--- Exercise brief ---
Can you quote, word for word, every line from the first line of the records below through the line containing "for i, (a, b, p, an, bl)", and nothing else?

--- Given information ---
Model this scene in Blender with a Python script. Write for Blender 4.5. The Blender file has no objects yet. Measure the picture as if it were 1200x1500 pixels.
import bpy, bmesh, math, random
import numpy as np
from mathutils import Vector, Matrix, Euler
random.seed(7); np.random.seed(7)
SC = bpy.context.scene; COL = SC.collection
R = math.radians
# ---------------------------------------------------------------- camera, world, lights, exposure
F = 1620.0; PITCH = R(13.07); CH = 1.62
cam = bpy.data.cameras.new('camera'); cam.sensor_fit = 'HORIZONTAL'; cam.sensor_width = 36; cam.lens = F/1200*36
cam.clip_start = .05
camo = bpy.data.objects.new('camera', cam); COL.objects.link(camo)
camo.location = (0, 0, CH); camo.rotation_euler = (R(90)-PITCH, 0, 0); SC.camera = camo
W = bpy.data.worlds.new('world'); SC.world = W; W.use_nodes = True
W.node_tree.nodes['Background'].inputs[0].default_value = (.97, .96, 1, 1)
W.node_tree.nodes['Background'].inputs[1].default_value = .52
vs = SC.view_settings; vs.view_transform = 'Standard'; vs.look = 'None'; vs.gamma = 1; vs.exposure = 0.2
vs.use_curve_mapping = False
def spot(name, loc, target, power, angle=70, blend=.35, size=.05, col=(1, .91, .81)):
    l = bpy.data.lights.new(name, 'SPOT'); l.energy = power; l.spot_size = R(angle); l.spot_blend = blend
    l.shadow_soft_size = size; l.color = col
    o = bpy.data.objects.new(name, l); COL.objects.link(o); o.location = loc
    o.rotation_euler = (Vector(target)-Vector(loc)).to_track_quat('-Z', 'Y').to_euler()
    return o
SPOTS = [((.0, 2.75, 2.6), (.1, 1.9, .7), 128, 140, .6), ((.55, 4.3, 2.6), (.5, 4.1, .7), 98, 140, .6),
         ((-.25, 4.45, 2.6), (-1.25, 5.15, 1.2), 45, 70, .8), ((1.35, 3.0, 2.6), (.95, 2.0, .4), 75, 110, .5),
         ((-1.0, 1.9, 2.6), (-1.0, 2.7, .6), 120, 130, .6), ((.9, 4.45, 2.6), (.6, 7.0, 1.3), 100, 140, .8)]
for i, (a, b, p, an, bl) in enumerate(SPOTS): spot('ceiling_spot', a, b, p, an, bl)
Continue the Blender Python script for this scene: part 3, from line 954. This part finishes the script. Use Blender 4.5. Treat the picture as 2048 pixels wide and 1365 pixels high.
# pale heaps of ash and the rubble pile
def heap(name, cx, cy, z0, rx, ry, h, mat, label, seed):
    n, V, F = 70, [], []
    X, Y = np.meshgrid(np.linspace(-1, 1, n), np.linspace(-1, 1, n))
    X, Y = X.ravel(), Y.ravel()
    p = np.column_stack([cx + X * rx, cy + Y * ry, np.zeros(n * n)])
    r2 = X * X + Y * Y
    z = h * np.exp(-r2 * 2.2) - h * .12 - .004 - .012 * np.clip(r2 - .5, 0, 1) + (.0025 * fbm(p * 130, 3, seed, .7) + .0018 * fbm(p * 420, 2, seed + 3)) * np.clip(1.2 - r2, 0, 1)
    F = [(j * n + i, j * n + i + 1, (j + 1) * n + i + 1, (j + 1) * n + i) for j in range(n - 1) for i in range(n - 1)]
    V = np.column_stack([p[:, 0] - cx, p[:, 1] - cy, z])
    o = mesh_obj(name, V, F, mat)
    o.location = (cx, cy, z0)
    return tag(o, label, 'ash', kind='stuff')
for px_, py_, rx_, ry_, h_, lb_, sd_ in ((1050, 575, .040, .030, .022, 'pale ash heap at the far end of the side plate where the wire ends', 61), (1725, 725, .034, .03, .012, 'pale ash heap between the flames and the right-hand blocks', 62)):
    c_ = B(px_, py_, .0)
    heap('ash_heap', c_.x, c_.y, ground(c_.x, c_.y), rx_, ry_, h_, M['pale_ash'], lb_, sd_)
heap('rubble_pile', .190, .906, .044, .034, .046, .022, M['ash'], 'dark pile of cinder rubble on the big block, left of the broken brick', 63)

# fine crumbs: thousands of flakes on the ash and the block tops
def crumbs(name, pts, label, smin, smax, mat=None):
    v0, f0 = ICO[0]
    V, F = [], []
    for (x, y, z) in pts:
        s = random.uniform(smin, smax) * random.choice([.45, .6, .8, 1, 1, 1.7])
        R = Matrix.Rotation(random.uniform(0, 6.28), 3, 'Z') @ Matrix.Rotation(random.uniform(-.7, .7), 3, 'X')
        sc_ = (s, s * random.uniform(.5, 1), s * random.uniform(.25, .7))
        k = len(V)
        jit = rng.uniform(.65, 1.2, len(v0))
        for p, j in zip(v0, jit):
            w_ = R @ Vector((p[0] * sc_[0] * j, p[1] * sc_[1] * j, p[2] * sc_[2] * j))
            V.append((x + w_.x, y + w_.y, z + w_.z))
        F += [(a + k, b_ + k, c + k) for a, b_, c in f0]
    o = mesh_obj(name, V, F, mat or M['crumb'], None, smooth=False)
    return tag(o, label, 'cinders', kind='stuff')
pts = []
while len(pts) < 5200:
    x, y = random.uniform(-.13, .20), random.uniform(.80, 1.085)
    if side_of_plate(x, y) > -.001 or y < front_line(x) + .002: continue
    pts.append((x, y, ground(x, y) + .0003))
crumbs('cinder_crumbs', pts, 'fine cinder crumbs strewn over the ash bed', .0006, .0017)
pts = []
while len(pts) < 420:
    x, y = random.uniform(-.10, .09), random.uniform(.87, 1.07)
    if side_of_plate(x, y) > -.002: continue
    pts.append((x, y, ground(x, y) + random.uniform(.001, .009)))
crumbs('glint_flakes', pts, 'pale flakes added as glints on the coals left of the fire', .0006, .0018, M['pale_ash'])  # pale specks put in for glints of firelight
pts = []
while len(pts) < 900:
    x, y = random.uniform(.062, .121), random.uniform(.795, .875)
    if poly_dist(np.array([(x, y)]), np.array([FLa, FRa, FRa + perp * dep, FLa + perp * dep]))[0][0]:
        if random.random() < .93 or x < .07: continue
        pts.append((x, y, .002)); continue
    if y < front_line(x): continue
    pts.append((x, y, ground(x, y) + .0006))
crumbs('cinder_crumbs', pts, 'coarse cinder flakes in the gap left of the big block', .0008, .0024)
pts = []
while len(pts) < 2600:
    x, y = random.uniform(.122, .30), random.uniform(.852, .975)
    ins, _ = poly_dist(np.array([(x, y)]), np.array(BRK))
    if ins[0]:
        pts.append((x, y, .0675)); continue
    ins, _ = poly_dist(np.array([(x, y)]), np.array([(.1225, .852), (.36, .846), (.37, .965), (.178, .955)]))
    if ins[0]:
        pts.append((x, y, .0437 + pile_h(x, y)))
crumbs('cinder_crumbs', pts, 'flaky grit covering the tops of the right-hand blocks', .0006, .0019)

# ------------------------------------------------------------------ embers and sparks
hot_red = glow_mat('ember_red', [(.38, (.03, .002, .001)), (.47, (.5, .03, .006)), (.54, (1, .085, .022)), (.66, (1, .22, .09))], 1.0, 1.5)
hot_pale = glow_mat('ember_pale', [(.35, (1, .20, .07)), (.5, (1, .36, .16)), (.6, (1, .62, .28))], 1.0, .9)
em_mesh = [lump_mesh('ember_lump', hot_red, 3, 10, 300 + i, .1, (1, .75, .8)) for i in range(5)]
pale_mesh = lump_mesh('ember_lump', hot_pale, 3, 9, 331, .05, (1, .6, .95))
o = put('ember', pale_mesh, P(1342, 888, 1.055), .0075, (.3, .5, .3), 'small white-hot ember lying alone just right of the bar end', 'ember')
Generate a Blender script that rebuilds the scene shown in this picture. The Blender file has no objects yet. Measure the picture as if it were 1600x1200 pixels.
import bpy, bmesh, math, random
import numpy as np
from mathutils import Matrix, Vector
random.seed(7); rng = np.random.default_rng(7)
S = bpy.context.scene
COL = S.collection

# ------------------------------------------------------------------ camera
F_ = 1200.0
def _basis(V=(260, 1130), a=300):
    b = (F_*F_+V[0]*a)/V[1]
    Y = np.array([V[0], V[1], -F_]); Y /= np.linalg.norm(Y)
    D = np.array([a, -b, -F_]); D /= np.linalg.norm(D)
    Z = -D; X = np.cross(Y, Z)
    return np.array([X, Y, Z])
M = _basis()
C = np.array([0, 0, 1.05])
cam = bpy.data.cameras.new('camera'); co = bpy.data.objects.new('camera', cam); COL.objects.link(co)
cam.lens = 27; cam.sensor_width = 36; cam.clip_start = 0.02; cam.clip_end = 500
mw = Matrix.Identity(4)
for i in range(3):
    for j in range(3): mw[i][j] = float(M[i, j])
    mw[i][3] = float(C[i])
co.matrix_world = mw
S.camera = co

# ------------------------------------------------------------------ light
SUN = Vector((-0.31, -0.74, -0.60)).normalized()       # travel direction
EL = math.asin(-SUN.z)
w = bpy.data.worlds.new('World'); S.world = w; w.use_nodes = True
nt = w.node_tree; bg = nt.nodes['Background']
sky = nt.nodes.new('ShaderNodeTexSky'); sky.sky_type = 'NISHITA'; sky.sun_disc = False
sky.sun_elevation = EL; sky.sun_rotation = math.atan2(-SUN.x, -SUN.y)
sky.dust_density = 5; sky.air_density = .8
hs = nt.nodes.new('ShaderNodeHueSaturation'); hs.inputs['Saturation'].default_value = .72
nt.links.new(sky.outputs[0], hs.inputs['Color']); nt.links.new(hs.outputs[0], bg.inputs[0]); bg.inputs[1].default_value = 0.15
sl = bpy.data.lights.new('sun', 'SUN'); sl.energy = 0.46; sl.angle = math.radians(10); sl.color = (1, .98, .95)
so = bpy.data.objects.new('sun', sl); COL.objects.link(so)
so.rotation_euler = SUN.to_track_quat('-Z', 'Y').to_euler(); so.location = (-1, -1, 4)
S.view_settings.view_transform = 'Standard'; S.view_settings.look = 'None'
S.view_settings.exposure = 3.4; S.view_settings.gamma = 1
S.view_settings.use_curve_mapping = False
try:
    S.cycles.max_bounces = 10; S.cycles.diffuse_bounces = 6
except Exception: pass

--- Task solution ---
Model this scene in Blender with a Python script. Write for Blender 4.5. The Blender file has no objects yet. Measure the picture as if it were 1200x1500 pixels.
import bpy, bmesh, math, random
import numpy as np
from mathutils import Vector, Matrix, Euler
random.seed(7); np.random.seed(7)
SC = bpy.context.scene; COL = SC.collection
R = math.radians
# ---------------------------------------------------------------- camera, world, lights, exposure
F = 1620.0; PITCH = R(13.07); CH = 1.62
cam = bpy.data.cameras.new('camera'); cam.sensor_fit = 'HORIZONTAL'; cam.sensor_width = 36; cam.lens = F/1200*36
cam.clip_start = .05
camo = bpy.data.objects.new('camera', cam); COL.objects.link(camo)
camo.location = (0, 0, CH); camo.rotation_euler = (R(90)-PITCH, 0, 0); SC.camera = camo
W = bpy.data.worlds.new('world'); SC.world = W; W.use_nodes = True
W.node_tree.nodes['Background'].inputs[0].default_value = (.97, .96, 1, 1)
W.node_tree.nodes['Background'].inputs[1].default_value = .52
vs = SC.view_settings; vs.view_transform = 'Standard'; vs.look = 'None'; vs.gamma = 1; vs.exposure = 0.2
vs.use_curve_mapping = False
def spot(name, loc, target, power, angle=70, blend=.35, size=.05, col=(1, .91, .81)):
    l = bpy.data.lights.new(name, 'SPOT'); l.energy = power; l.spot_size = R(angle); l.spot_blend = blend
    l.shadow_soft_size = size; l.color = col
    o = bpy.data.objects.new(name, l); COL.objects.link(o); o.location = loc
    o.rotation_euler = (Vector(target)-Vector(loc)).to_track_quat('-Z', 'Y').to_euler()
    return o
SPOTS = [((.0, 2.75, 2.6), (.1, 1.9, .7), 128, 140, .6), ((.55, 4.3, 2.6), (.5, 4.1, .7), 98, 140, .6),
         ((-.25, 4.45, 2.6), (-1.25, 5.15, 1.2), 45, 70, .8), ((1.35, 3.0, 2.6), (.95, 2.0, .4), 75, 110, .5),
         ((-1.0, 1.9, 2.6), (-1.0, 2.7, .6), 120, 130, .6), ((.9, 4.45, 2.6), (.6, 7.0, 1.3), 100, 140, .8)]
for i, (a, b, p, an, bl) in enumerate(SPOTS): spot('ceiling_spot', a, b, p, an, bl)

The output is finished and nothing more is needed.